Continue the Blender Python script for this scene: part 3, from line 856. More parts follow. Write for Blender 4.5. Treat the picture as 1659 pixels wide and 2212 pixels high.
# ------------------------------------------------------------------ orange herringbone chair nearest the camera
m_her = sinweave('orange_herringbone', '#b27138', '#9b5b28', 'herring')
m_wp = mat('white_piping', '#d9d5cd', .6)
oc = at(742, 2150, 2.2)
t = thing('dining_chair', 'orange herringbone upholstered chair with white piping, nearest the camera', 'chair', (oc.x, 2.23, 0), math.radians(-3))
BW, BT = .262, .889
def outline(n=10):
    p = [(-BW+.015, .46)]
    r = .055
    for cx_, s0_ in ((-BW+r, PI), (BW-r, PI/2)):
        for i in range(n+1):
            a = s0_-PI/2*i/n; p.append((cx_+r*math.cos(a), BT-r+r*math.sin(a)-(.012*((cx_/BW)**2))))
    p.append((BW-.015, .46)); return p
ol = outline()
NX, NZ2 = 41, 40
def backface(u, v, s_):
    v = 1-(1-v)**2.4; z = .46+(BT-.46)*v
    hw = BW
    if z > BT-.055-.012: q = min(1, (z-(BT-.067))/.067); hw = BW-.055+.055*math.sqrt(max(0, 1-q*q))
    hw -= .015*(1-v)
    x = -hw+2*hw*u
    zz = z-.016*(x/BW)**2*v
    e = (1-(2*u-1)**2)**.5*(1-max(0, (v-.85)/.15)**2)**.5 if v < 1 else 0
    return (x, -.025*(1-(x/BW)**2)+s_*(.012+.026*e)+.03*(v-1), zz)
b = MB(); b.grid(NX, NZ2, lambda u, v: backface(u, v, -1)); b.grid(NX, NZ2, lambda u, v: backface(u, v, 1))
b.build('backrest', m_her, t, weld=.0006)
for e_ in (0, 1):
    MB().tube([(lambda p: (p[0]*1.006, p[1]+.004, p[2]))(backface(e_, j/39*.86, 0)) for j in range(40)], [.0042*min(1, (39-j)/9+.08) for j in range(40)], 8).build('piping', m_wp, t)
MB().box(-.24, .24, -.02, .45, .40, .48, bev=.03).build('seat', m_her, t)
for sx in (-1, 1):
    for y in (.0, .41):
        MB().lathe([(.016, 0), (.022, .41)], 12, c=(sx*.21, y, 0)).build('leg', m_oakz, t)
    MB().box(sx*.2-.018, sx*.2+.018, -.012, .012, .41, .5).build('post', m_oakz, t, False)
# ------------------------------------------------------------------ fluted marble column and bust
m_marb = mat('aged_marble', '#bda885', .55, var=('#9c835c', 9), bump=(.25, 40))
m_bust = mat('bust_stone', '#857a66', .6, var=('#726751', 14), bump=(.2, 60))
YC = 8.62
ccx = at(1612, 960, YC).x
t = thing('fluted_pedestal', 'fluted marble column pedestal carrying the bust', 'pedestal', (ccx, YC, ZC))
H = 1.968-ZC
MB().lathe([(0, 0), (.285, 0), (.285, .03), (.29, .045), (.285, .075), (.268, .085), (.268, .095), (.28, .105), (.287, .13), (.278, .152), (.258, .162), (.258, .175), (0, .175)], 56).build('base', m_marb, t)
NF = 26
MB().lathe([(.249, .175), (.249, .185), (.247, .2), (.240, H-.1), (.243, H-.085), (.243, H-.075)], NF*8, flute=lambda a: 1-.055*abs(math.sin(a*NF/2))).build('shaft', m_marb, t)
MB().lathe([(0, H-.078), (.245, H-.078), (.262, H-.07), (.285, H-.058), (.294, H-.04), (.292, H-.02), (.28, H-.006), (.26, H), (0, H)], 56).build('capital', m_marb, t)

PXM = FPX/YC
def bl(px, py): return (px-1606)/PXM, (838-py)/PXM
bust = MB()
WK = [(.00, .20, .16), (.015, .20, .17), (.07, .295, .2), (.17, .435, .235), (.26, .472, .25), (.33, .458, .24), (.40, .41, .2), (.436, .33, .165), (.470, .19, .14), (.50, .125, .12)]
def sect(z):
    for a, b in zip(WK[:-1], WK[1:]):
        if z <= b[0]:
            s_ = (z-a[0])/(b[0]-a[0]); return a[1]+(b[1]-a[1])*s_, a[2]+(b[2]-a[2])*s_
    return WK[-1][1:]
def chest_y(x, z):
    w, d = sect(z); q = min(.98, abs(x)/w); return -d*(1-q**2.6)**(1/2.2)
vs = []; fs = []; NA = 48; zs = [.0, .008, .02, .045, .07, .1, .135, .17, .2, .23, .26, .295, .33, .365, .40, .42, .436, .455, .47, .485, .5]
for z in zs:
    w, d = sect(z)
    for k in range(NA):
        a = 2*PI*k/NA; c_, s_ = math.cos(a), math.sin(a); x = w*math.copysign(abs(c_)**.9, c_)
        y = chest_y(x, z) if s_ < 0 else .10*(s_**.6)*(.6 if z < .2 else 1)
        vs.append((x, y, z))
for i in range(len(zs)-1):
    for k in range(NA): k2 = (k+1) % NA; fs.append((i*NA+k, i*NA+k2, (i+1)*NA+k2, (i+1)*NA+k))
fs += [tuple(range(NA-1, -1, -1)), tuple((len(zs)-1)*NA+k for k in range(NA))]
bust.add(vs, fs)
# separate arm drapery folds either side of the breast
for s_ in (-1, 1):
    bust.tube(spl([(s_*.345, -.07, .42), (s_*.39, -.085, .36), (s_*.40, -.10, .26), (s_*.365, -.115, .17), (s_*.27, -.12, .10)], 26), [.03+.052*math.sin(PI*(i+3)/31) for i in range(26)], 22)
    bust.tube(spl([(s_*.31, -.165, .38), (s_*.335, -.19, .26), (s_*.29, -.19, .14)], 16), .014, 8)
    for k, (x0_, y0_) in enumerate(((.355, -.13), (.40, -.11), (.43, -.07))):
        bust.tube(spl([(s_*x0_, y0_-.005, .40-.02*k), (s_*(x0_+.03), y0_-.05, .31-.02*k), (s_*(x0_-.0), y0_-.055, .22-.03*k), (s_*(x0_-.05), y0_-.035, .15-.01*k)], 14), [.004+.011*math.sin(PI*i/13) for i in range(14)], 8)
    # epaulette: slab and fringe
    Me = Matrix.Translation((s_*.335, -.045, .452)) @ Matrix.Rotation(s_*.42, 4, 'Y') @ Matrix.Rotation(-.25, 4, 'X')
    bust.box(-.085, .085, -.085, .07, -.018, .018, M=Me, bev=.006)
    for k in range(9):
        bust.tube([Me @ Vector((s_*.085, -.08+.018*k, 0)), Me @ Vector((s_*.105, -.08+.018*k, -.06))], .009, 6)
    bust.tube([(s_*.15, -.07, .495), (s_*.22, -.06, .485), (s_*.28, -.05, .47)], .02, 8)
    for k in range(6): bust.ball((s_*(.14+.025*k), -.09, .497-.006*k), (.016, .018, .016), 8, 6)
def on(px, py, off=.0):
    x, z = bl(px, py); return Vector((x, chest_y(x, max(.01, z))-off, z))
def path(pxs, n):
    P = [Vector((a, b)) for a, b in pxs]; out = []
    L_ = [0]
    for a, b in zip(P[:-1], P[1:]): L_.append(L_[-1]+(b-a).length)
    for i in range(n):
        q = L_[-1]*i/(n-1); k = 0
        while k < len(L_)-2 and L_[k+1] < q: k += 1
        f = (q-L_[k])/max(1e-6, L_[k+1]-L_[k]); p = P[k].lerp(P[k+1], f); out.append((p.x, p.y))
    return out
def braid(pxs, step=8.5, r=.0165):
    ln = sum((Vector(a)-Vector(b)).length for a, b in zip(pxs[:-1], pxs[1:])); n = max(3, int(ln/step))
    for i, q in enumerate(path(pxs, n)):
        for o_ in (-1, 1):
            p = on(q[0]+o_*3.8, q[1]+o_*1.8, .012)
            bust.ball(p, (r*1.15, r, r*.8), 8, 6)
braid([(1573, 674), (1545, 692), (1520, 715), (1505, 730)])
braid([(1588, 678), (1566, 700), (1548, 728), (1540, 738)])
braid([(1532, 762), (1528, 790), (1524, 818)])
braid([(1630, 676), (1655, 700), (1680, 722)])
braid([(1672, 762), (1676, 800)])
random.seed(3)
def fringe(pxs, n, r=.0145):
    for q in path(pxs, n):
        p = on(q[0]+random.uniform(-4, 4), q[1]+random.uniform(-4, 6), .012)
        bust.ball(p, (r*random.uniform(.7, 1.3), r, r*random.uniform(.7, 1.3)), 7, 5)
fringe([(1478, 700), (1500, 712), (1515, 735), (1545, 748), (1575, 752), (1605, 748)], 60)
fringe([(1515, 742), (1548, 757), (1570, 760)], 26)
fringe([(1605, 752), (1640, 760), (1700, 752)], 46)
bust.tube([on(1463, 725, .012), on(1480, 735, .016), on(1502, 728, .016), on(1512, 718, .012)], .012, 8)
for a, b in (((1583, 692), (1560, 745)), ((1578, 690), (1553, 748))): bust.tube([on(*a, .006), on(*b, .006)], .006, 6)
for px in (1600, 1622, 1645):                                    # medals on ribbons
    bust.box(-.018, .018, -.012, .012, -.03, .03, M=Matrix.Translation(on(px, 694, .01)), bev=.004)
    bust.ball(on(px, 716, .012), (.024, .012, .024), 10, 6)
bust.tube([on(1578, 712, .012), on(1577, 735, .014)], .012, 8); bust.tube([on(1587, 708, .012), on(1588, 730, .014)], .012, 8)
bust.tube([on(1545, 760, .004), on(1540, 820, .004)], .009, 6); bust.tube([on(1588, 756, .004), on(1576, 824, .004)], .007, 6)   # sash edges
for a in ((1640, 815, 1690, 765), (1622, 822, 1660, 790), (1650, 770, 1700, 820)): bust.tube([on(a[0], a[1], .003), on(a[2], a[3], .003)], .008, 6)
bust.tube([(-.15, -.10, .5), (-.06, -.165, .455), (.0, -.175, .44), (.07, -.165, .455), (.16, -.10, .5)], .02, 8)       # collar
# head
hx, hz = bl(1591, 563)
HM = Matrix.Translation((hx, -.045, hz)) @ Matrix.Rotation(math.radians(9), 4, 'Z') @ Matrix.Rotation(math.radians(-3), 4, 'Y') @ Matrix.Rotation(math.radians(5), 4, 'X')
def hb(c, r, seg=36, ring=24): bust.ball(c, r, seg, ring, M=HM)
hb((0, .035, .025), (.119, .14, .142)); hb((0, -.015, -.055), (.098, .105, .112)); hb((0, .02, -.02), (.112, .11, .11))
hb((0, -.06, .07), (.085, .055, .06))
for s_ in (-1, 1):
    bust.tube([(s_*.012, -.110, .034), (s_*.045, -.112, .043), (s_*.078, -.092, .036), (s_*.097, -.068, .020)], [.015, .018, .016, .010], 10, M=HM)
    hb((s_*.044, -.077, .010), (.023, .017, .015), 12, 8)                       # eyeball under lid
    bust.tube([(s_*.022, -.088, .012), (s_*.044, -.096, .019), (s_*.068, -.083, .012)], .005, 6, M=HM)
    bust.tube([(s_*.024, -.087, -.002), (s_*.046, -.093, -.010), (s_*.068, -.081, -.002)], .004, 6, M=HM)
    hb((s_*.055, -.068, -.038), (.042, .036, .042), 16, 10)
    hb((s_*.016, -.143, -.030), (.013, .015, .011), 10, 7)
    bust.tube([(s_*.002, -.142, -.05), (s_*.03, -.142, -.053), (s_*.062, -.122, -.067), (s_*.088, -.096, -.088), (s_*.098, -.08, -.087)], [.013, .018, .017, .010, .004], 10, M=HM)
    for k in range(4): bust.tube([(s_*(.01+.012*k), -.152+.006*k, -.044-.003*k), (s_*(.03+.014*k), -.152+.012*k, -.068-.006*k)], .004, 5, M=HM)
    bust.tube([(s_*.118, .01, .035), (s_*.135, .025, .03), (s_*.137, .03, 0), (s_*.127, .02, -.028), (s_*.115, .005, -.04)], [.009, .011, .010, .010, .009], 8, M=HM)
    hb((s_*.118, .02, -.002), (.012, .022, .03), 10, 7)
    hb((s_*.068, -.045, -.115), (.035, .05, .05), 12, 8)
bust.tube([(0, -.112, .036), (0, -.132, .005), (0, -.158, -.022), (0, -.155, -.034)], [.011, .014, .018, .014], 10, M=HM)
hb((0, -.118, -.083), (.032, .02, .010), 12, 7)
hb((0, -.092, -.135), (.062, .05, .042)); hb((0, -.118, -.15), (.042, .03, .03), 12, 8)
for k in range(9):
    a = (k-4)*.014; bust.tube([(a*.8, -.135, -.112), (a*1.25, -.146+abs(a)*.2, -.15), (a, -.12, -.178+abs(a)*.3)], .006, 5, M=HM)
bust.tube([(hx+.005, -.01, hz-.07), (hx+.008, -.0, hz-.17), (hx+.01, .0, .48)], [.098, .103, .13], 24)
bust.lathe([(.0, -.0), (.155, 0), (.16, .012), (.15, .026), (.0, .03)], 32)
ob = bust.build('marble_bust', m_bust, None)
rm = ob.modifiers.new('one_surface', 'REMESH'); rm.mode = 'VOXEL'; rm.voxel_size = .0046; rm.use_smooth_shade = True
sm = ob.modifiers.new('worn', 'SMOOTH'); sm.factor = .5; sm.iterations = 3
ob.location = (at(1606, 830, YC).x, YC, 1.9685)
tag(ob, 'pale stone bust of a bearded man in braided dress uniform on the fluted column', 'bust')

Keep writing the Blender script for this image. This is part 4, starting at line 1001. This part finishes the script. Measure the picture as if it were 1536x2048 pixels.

§ EXERCISE DESCRIPTION
State how many lines of the records hold the string "this", and nothing else.

§ REPLY
2